**Scene modeling code data**
──────────

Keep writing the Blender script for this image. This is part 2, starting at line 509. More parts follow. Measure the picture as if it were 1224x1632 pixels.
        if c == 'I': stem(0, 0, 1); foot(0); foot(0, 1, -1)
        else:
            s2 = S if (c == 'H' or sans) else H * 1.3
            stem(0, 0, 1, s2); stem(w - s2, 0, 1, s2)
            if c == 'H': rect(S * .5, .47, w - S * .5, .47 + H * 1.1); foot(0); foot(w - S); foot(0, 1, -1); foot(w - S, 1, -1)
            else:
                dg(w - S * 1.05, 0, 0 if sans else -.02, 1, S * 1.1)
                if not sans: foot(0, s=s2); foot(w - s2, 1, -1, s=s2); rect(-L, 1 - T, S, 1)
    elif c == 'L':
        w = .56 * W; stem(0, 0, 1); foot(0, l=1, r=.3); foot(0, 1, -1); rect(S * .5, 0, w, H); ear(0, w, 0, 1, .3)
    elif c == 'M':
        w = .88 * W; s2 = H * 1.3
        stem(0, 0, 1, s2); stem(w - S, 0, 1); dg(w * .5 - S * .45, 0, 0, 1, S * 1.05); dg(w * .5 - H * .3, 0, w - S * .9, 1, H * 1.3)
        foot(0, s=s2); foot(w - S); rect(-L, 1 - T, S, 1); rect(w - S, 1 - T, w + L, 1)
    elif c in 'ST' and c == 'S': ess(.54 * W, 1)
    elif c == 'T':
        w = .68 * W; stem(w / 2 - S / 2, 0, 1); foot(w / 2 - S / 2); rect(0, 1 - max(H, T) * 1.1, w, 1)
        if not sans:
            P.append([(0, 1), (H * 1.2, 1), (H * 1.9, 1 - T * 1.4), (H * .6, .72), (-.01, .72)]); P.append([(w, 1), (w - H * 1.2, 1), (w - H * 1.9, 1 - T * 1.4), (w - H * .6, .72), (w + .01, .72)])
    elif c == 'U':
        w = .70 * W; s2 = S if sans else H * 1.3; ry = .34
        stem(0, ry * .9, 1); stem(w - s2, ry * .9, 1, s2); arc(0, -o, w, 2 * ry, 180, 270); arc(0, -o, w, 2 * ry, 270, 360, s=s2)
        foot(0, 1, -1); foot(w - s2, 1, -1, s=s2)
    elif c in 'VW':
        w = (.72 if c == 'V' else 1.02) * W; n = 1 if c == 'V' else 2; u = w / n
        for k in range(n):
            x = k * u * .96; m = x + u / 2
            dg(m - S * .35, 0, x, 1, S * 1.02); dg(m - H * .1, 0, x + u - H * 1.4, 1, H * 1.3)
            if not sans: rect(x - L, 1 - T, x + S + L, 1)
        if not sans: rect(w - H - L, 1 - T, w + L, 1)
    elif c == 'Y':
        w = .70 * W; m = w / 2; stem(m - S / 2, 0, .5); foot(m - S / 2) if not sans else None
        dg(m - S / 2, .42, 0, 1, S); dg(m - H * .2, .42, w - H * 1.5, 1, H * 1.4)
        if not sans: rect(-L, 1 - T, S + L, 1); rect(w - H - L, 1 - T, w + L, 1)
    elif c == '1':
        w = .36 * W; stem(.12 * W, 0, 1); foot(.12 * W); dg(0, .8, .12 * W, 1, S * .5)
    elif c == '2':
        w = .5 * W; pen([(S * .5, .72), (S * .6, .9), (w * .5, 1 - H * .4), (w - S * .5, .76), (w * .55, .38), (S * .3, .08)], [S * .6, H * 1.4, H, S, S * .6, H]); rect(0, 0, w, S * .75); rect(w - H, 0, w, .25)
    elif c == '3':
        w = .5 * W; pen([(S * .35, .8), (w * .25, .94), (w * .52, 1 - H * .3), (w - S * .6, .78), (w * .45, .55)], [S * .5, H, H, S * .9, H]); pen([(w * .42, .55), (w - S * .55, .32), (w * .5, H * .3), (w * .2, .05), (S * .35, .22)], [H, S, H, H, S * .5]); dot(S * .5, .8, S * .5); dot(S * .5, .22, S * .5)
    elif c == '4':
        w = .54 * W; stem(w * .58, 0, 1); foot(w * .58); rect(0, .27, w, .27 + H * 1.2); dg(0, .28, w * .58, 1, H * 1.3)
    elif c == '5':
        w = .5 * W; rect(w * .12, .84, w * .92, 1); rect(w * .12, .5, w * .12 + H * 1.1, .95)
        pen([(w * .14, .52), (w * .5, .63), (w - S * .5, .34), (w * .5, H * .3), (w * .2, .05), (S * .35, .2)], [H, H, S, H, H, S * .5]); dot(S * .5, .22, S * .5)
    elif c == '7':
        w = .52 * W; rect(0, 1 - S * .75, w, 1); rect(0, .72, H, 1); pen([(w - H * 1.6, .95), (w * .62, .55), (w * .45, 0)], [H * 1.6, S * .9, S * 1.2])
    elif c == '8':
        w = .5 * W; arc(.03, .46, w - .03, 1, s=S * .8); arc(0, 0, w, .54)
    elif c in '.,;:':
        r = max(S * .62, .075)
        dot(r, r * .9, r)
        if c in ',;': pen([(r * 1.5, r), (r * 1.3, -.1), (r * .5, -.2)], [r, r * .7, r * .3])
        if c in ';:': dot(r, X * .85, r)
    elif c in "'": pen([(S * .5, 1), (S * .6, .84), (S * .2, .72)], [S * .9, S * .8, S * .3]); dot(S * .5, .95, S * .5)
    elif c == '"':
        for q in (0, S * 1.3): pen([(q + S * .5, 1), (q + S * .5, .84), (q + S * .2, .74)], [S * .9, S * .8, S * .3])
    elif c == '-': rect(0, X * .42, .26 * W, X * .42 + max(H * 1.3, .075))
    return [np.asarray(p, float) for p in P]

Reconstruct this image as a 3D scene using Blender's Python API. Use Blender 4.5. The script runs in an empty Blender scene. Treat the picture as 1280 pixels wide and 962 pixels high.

──────────

**What is asked**
Retype the material in full. Each word must match.

**Response for this exercise**
Keep writing the Blender script for this image. This is part 2, starting at line 509. More parts follow. Measure the picture as if it were 1224x1632 pixels.
        if c == 'I': stem(0, 0, 1); foot(0); foot(0, 1, -1)
        else:
            s2 = S if (c == 'H' or sans) else H * 1.3
            stem(0, 0, 1, s2); stem(w - s2, 0, 1, s2)
            if c == 'H': rect(S * .5, .47, w - S * .5, .47 + H * 1.1); foot(0); foot(w - S); foot(0, 1, -1); foot(w - S, 1, -1)
            else:
                dg(w - S * 1.05, 0, 0 if sans else -.02, 1, S * 1.1)
                if not sans: foot(0, s=s2); foot(w - s2, 1, -1, s=s2); rect(-L, 1 - T, S, 1)
    elif c == 'L':
        w = .56 * W; stem(0, 0, 1); foot(0, l=1, r=.3); foot(0, 1, -1); rect(S * .5, 0, w, H); ear(0, w, 0, 1, .3)
    elif c == 'M':
        w = .88 * W; s2 = H * 1.3
        stem(0, 0, 1, s2); stem(w - S, 0, 1); dg(w * .5 - S * .45, 0, 0, 1, S * 1.05); dg(w * .5 - H * .3, 0, w - S * .9, 1, H * 1.3)
        foot(0, s=s2); foot(w - S); rect(-L, 1 - T, S, 1); rect(w - S, 1 - T, w + L, 1)
    elif c in 'ST' and c == 'S': ess(.54 * W, 1)
    elif c == 'T':
        w = .68 * W; stem(w / 2 - S / 2, 0, 1); foot(w / 2 - S / 2); rect(0, 1 - max(H, T) * 1.1, w, 1)
        if not sans:
            P.append([(0, 1), (H * 1.2, 1), (H * 1.9, 1 - T * 1.4), (H * .6, .72), (-.01, .72)]); P.append([(w, 1), (w - H * 1.2, 1), (w - H * 1.9, 1 - T * 1.4), (w - H * .6, .72), (w + .01, .72)])
    elif c == 'U':
        w = .70 * W; s2 = S if sans else H * 1.3; ry = .34
        stem(0, ry * .9, 1); stem(w - s2, ry * .9, 1, s2); arc(0, -o, w, 2 * ry, 180, 270); arc(0, -o, w, 2 * ry, 270, 360, s=s2)
        foot(0, 1, -1); foot(w - s2, 1, -1, s=s2)
    elif c in 'VW':
        w = (.72 if c == 'V' else 1.02) * W; n = 1 if c == 'V' else 2; u = w / n
        for k in range(n):
            x = k * u * .96; m = x + u / 2
            dg(m - S * .35, 0, x, 1, S * 1.02); dg(m - H * .1, 0, x + u - H * 1.4, 1, H * 1.3)
            if not sans: rect(x - L, 1 - T, x + S + L, 1)
        if not sans: rect(w - H - L, 1 - T, w + L, 1)
    elif c == 'Y':
        w = .70 * W; m = w / 2; stem(m - S / 2, 0, .5); foot(m - S / 2) if not sans else None
        dg(m - S / 2, .42, 0, 1, S); dg(m - H * .2, .42, w - H * 1.5, 1, H * 1.4)
        if not sans: rect(-L, 1 - T, S + L, 1); rect(w - H - L, 1 - T, w + L, 1)
    elif c == '1':
        w = .36 * W; stem(.12 * W, 0, 1); foot(.12 * W); dg(0, .8, .12 * W, 1, S * .5)
    elif c == '2':
        w = .5 * W; pen([(S * .5, .72), (S * .6, .9), (w * .5, 1 - H * .4), (w - S * .5, .76), (w * .55, .38), (S * .3, .08)], [S * .6, H * 1.4, H, S, S * .6, H]); rect(0, 0, w, S * .75); rect(w - H, 0, w, .25)
    elif c == '3':
        w = .5 * W; pen([(S * .35, .8), (w * .25, .94), (w * .52, 1 - H * .3), (w - S * .6, .78), (w * .45, .55)], [S * .5, H, H, S * .9, H]); pen([(w * .42, .55), (w - S * .55, .32), (w * .5, H * .3), (w * .2, .05), (S * .35, .22)], [H, S, H, H, S * .5]); dot(S * .5, .8, S * .5); dot(S * .5, .22, S * .5)
    elif c == '4':
        w = .54 * W; stem(w * .58, 0, 1); foot(w * .58); rect(0, .27, w, .27 + H * 1.2); dg(0, .28, w * .58, 1, H * 1.3)
    elif c == '5':
        w = .5 * W; rect(w * .12, .84, w * .92, 1); rect(w * .12, .5, w * .12 + H * 1.1, .95)
        pen([(w * .14, .52), (w * .5, .63), (w - S * .5, .34), (w * .5, H * .3), (w * .2, .05), (S * .35, .2)], [H, H, S, H, H, S * .5]); dot(S * .5, .22, S * .5)
    elif c == '7':
        w = .52 * W; rect(0, 1 - S * .75, w, 1); rect(0, .72, H, 1); pen([(w - H * 1.6, .95), (w * .62, .55), (w * .45, 0)], [H * 1.6, S * .9, S * 1.2])
    elif c == '8':
        w = .5 * W; arc(.03, .46, w - .03, 1, s=S * .8); arc(0, 0, w, .54)
    elif c in '.,;:':
        r = max(S * .62, .075)
        dot(r, r * .9, r)
        if c in ',;': pen([(r * 1.5, r), (r * 1.3, -.1), (r * .5, -.2)], [r, r * .7, r * .3])
        if c in ';:': dot(r, X * .85, r)
    elif c in "'": pen([(S * .5, 1), (S * .6, .84), (S * .2, .72)], [S * .9, S * .8, S * .3]); dot(S * .5, .95, S * .5)
    elif c == '"':
        for q in (0, S * 1.3): pen([(q + S * .5, 1), (q + S * .5, .84), (q + S * .2, .74)], [S * .9, S * .8, S * .3])
    elif c == '-': rect(0, X * .42, .26 * W, X * .42 + max(H * 1.3, .075))
    return [np.asarray(p, float) for p in P]

Reconstruct this image as a 3D scene using Blender's Python API. Use Blender 4.5. The script runs in an empty Blender scene. Treat the picture as 1280 pixels wide and 962 pixels high.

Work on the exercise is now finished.